Pull out from the material below all lines with "part".
▼
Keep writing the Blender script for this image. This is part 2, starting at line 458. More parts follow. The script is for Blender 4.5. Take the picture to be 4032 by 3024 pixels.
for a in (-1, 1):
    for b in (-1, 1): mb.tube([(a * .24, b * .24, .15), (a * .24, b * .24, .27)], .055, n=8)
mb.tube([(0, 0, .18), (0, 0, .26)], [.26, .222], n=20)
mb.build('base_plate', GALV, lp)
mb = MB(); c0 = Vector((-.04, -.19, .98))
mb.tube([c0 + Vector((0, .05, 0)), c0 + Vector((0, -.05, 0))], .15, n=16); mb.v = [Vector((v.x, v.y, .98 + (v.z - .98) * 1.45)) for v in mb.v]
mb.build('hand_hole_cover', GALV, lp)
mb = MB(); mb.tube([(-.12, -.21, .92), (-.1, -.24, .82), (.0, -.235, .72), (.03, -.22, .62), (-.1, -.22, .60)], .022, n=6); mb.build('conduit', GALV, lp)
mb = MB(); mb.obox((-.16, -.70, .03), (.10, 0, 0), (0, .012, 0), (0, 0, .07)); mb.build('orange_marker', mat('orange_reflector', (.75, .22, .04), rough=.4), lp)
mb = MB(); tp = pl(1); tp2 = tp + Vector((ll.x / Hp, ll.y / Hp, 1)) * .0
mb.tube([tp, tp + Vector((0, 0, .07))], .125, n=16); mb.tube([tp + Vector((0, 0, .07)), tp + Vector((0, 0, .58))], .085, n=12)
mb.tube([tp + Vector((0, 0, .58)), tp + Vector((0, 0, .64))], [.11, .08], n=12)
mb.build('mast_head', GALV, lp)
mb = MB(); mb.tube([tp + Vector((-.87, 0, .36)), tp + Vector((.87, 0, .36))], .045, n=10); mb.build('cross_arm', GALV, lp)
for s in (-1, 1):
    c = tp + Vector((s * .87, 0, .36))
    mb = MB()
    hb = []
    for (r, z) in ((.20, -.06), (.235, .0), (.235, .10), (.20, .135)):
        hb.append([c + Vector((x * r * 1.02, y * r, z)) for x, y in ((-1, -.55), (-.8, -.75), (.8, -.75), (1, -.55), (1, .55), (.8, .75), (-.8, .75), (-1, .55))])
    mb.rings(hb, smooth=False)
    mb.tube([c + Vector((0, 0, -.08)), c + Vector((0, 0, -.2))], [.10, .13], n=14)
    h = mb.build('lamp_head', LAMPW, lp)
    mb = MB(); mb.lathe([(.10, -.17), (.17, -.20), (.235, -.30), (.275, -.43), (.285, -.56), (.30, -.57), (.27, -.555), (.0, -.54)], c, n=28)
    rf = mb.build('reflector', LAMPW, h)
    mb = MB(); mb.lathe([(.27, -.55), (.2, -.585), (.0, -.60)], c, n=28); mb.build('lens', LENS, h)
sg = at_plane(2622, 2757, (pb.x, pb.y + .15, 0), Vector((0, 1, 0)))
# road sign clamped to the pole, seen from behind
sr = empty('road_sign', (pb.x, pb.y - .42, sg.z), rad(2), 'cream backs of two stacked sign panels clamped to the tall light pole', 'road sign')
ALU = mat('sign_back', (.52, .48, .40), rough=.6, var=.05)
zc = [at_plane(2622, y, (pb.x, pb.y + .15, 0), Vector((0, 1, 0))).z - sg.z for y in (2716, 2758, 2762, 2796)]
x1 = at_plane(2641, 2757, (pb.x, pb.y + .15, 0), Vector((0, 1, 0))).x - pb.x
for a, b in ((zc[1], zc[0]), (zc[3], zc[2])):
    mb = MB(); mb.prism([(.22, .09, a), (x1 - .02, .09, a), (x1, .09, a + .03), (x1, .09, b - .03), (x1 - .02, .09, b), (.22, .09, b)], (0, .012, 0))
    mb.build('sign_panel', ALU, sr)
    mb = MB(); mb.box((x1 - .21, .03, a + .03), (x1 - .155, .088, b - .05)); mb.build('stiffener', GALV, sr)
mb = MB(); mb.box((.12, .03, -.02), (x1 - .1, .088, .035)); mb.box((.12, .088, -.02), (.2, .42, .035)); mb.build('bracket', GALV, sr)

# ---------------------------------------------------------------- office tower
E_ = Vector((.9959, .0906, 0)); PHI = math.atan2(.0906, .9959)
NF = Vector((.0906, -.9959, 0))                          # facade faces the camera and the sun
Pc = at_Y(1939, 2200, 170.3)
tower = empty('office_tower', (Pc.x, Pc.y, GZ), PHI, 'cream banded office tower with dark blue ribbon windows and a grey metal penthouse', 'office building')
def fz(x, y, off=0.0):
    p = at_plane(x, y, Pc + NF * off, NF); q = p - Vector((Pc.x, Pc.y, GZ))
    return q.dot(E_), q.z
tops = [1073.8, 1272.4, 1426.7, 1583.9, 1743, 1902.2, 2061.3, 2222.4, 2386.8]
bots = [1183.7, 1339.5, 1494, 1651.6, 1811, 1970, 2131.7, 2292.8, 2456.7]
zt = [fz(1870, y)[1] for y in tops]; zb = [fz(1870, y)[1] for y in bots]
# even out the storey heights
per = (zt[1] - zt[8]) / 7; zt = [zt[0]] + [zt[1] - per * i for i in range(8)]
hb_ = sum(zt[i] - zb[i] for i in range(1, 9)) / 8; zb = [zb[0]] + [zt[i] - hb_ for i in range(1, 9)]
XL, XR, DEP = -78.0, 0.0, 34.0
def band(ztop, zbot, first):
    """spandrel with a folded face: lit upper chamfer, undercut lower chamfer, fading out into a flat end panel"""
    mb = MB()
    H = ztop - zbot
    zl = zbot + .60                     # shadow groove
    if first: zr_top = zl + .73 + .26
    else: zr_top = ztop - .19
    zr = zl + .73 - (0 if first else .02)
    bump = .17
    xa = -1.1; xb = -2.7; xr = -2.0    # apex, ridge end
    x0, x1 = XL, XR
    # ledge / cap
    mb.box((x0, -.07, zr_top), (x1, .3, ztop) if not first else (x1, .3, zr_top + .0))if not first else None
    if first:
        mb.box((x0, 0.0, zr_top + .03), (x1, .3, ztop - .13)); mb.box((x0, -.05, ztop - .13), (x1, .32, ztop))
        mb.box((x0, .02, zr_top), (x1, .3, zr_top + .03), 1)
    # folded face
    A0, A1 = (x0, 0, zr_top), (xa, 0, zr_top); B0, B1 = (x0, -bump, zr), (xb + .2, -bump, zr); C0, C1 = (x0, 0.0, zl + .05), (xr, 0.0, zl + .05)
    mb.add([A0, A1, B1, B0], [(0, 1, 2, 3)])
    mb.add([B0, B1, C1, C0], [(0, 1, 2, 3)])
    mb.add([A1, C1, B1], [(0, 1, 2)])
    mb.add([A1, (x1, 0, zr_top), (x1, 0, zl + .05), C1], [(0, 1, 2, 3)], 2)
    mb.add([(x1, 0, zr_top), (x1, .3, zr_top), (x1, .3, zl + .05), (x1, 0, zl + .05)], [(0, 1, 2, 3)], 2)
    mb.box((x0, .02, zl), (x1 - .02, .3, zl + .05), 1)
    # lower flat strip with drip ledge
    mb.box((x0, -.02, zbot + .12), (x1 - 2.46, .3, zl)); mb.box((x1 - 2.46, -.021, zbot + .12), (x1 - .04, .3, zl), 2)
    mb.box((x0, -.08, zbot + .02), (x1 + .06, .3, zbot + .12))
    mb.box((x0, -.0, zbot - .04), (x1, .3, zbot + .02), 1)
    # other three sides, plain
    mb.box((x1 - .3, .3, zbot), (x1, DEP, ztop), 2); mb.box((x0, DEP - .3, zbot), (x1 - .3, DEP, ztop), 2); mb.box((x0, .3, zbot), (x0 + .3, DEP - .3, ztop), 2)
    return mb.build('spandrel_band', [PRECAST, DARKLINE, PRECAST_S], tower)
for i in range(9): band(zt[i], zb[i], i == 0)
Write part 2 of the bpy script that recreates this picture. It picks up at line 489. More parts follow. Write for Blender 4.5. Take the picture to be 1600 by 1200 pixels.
▲
● **Result of this exercise**
Keep writing the Blender script for this image. This is part 2, starting at line 458. More parts follow. The script is for Blender 4.5. Take the picture to be 4032 by 3024 pixels.
Write part 2 of the bpy script that recreates this picture. It picks up at line 489. More parts follow. Write for Blender 4.5. Take the picture to be 1600 by 1200 pixels.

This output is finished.